Just as loss itself comes in different flavors, from the bittersweetness of divorce to the acid tang of public condemnation, so too do people’s responses to loss differ, sometimes wildly. There are people who fall hard and do not find their feet for a long time, if ever — a condition some psychiatrists call complicated grief. And the depth of this economic collapse has unceremoniously stripped thousands of far more than money: reputations have reversed; friendships have turned sour; families have fractured.
Yet experts say that the recent spate of suicides, while undeniably sad, amounts to no more than anecdotal, personal tragedy. The vast majority of people can and sometimes do weather stinging humiliation and loss without suffering any psychological wounds, and they do it by drawing on resources which they barely know they have.
 
“The fundamental point is that most people are extremely resilient, and we have shown this in studies of a wide variety of events — losing a spouse, a marriage, even a bodily function,” said George Bonanno, a professor of psychology at Columbia University.
 
In a recently completed study of 16,000 people, tracked for much of their lives, Dr.

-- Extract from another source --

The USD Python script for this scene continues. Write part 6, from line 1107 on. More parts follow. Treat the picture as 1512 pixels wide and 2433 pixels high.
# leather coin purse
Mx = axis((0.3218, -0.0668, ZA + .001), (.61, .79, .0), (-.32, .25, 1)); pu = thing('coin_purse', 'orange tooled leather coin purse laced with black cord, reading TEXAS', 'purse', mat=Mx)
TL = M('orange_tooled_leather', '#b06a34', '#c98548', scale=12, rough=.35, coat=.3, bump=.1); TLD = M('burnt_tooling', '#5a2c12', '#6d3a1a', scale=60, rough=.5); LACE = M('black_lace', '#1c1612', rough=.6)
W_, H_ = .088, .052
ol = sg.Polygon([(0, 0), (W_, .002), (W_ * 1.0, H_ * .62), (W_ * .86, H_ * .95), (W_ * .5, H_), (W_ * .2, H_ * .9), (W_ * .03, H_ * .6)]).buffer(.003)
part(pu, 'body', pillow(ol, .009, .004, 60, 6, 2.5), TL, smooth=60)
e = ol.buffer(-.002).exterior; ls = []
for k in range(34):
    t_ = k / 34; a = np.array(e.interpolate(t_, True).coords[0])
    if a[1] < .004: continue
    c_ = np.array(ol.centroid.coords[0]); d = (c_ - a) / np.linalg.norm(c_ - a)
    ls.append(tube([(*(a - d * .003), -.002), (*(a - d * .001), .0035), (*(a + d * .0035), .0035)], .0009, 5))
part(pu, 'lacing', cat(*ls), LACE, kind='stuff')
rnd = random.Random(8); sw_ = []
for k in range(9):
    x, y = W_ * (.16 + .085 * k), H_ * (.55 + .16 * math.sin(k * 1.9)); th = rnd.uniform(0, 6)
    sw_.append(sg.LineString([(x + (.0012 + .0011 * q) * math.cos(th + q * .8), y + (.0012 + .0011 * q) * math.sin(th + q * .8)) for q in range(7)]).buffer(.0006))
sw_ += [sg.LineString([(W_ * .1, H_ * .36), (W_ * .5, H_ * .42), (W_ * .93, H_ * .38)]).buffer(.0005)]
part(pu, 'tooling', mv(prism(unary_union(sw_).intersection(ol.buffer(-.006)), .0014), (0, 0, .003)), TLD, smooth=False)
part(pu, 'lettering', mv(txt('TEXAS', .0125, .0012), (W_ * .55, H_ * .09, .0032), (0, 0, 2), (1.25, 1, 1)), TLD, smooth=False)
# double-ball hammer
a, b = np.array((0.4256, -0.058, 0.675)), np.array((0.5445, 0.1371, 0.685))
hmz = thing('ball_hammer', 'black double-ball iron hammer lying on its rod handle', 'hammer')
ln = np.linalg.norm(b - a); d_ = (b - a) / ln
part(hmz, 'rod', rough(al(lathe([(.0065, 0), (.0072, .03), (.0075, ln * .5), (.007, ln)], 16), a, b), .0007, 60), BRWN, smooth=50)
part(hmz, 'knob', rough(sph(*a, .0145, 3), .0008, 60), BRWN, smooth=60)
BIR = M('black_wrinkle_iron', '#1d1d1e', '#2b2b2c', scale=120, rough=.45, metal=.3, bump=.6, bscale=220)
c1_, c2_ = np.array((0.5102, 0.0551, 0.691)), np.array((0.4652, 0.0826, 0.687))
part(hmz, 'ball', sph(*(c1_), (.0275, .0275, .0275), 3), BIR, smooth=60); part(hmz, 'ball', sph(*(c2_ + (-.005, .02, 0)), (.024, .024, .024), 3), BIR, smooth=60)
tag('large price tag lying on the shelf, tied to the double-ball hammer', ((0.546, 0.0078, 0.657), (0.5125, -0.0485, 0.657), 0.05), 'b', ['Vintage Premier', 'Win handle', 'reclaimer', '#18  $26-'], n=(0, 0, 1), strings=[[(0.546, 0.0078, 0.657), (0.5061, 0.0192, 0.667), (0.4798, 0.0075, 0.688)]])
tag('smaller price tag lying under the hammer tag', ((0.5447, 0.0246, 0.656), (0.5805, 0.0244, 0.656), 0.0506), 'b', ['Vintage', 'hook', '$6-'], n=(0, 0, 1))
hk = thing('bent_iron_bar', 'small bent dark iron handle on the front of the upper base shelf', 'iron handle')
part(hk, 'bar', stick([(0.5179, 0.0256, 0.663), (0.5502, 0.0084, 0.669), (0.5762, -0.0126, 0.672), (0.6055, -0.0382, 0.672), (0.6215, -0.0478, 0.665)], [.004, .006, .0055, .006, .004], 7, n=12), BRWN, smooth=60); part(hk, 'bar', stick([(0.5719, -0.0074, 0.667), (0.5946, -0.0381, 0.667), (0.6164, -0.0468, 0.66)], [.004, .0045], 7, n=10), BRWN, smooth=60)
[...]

Bonanno, along with Anthony Mancini of Columbia and Andrew Clark of the Paris School of Economics, found that some 60 percent of people whose spouse died showed no change in self-reported well-being. Among people who’d been divorced, more than 70 percent showed no change in mental health. 
 
Many of those in the study who suffered serious distress — depending on the loss — rebounded psychologically, with time.
 
In a country where reinvention is considered a birthright, a certain type of loss — perhaps especially a “paper” loss, of net worth rather than irreplaceable life — may even seem an invitation to something better.
 
Or in the case of those who, like Mr. Madoff, had been living a treacherous, secret life, it could bring something even more precious: relief. 
 
“You’d think someone in that position,” Dr. Bonanno said, “would be almost delighted to be free of living that way.”